The contextual environment of natural conditions, markets, institutional and political framework etc. together with the available capital assets (financial, natural, physical, social, human and cultural capitals) constitute limiting and enabling factors for the development of COFAMIs; they and define the choice of strategies and the configuration of internal and external networks. During the process of development, configuration and reconfiguration in the different phases of the lifecycle of COFAMIs, the availability of the different forms of capital assets determine the ability to deal with changes, to react on trends and manage processes of adaptations to changing contextual conditions. Thus the overall hypothesis, to be verified or falsified in the case studies, is that: “The success of a COFAMI depends on the establishment and development of an effective organisation and the building of networks that enable it to overcome limiting factors in policy, market and territorial contexts and valorise enabling factors in these domains.”

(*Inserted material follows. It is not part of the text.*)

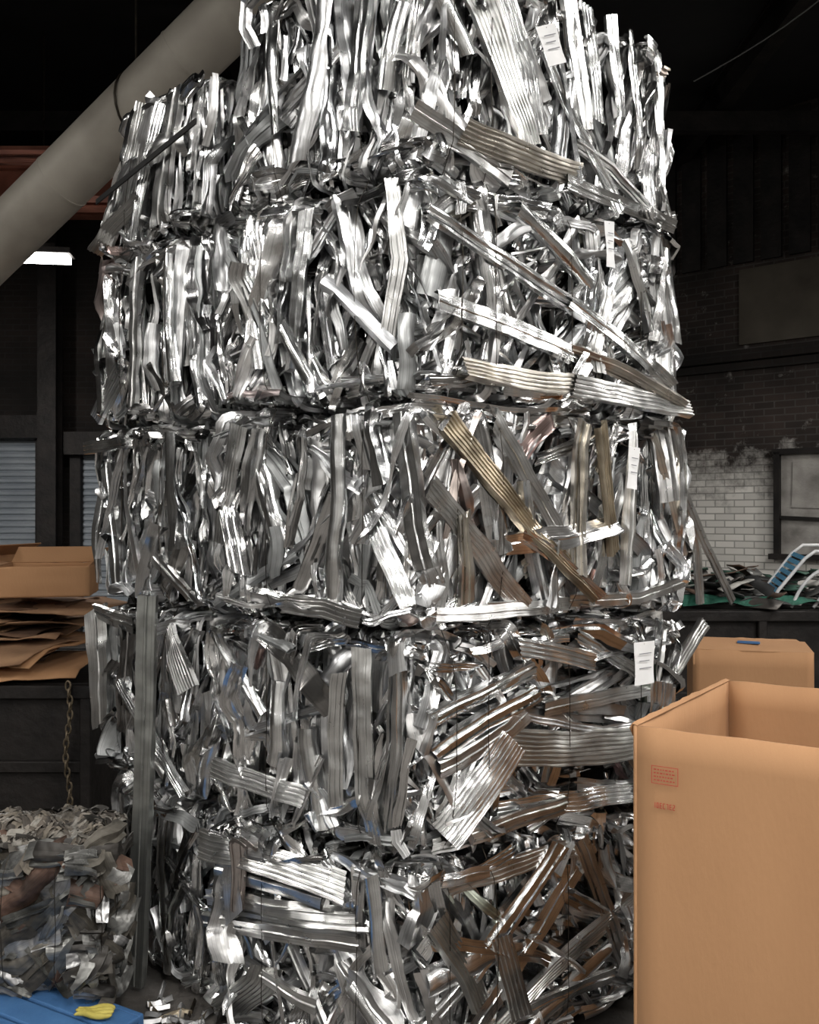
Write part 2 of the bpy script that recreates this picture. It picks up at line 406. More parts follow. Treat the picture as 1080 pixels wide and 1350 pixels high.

The results of the case studies have demonstrated that there are no specific factors which act limiting or enabling on each and every COFAMI. It is the combination of different contextual factors with the available resource assets, resulting in specific strategies, organisational forms and networks which make a COFAMI successful or not.

For instance a place specific contextual factor like urban remoteness may foster territorial networks between rural / supply chain actors and serve as basis for quality differentiation. Proximity to urban centers on the other hand may encourage producer – consumer initiatives, the development of dedicated markets and / or supply of services. New technologies especially in the information and communication technology (internet) can eliminate some of the place dependent shortcomings and make ‘short chains at a distance’ possible.
Rural attractiveness can serve as a starting point for regional quality differentiation, marketing of public goods & services and region branding initiatives. The utilization of these potentials is to some extend depending on socio-cultural factors like the tradition of farmers´ cooperation, a common political or ideological motivation or a strong regional cultural identity. Globalization and ´price squeeze´ may cause agony or stimulate the search for added value and the establishment of new chain relations. New societal demands can result in a loss of self confidence or create new markets (e.g.: green care, agro-tourism etc.).

Basically we identified four strategies which are applied:

  • Farmers initiated COFAMIs often work successful with quality differentiation in chain networks which focus on product quality (e.g. regional speciality, quality standards, labelling).
  • Other successful initiatives use quality differentiation in territorial networks and/or dedicated markets. They build on process quality (e.g. organic, face-to-face).
  • COFAMIS developing markets for new rural goods & services are often initiated by non-farmer partners and policy actors. Their networks often integrate a diversity of actors (e.g. region branding).
  • Finally policy and institutional actors are often instrumental to develop markets for non-food / energy products. Sucessful initiatives build on preexisting networks but maintain the flexibility of an innovative approach.

Limiting and enabling factors depend on the life-cycle stage of the initiative: In the founding phase key initiators and their leadership play a crucial role. They have to manage different types of social capital (bonding, bridging and linking). Often the possibility of using initial financial support requires the formalisation of the organisation and this decides who is in and who is out. For the further development a coherent view on the COFAMI´s strategy is needed (like a common ideology to unify the diversity of actors). The role of pre-existing networks can be positive for resource mobilisation but may lead to a path dependency which can limit the openness to new approaches. For the later development the flexibility and capacity to adapt to changing contexts is crucial. This implies the reaction to changing trends (reactive and proactive), learning from shocks to build up resilience, creating a learning milieu (continuous professionalization) and the existence of an internal communication which balances participation and efficiency.